Sable Mining lifts Nimba resource to 205Mt

4th February 2015

JOHANNESBURG (miningweekly.com) – Following the completion of a resource definition exploration drilling campaign, Aim-listed iron-ore explorer and developer Sable Mining Africa increased its total Joint Ore Reserves Committee-compliant resource to 205.2-million tons a year at its Nimba project, in south-east Guinea.

The campaign, which saw the completion of 231 reverse circulation drill holes across Plateau 2 (P2) and Plateau 3, upgraded the resources from 181.8-million tons, at an average grade of 57.8% iron.

Resource confidence improved with the measured and indicated portion increasing by 31%, from 148.4-million tons to 195-million tons.

Sable Mining CEO Andrew Groves said that this updated resource brought the company one step closer to achieving its “ultimate goal” of iron-ore production in the second half of 2016.

Further, the company said that it anticipated a significant increase in premium direct shipping ore (DSO) – ongoing investigation had identified the upper portion of the unconsolidated domain to contain a “very low” clay content, which was expected to be screenable as a DSO product, thereby significantly increasing the potential lump and fines products available for DSO mining.

In line with this, the additional components of the company’s development continued to make headway. Mine design, scheduling and metallurgical testwork was under way to progress the marketing studies for the end product.

The DSO product would require a relatively simple crush and screen, and thereby a reduced operating cost was anticipated. The company also noted that the project had considerable further potential to increase current reserves and enhance the robust fundamentals demonstrated in the preliminary feasibility study.

Meanwhile, Sable noted that further drop tower testwork confirmed the initial overall lump yields, with higher lump yields in the P2 south area – the high proportion and quality of lump product was expected to achieve a premium to the prevailing iron-ore spot price, as it would be a direct blast furnace feed and would not require sintering.

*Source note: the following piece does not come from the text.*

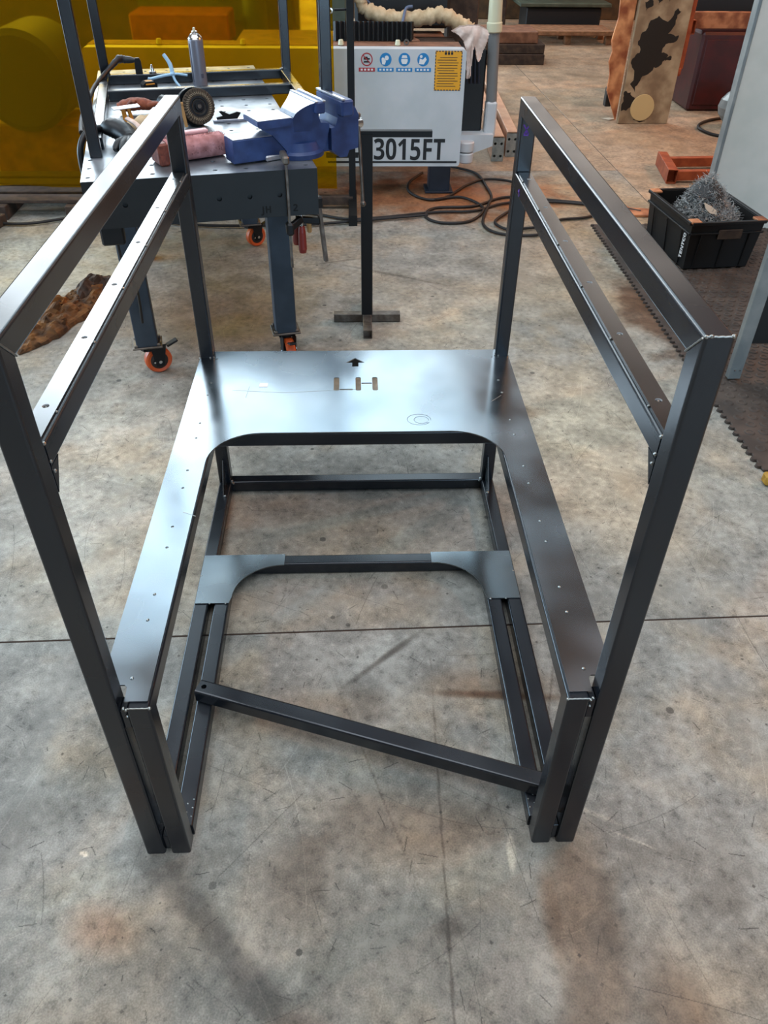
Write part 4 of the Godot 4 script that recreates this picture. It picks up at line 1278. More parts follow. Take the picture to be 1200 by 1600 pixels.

A study progress report would be completed in the third quarter of this year, which would provide an update of the operational and economic viability of Nimba, taking into account ongoing detailed studies relating to mine and haul road design in Guinea.

The company expected a full bankable feasibility study to be published in the first quarter of 2016.

"Swiftly following on the back of our landmark rail access and infrastructure development agreement with the government of Liberia, this increase in our resource further highlights the scope, scale and potential commercial value of this asset,” Groves added.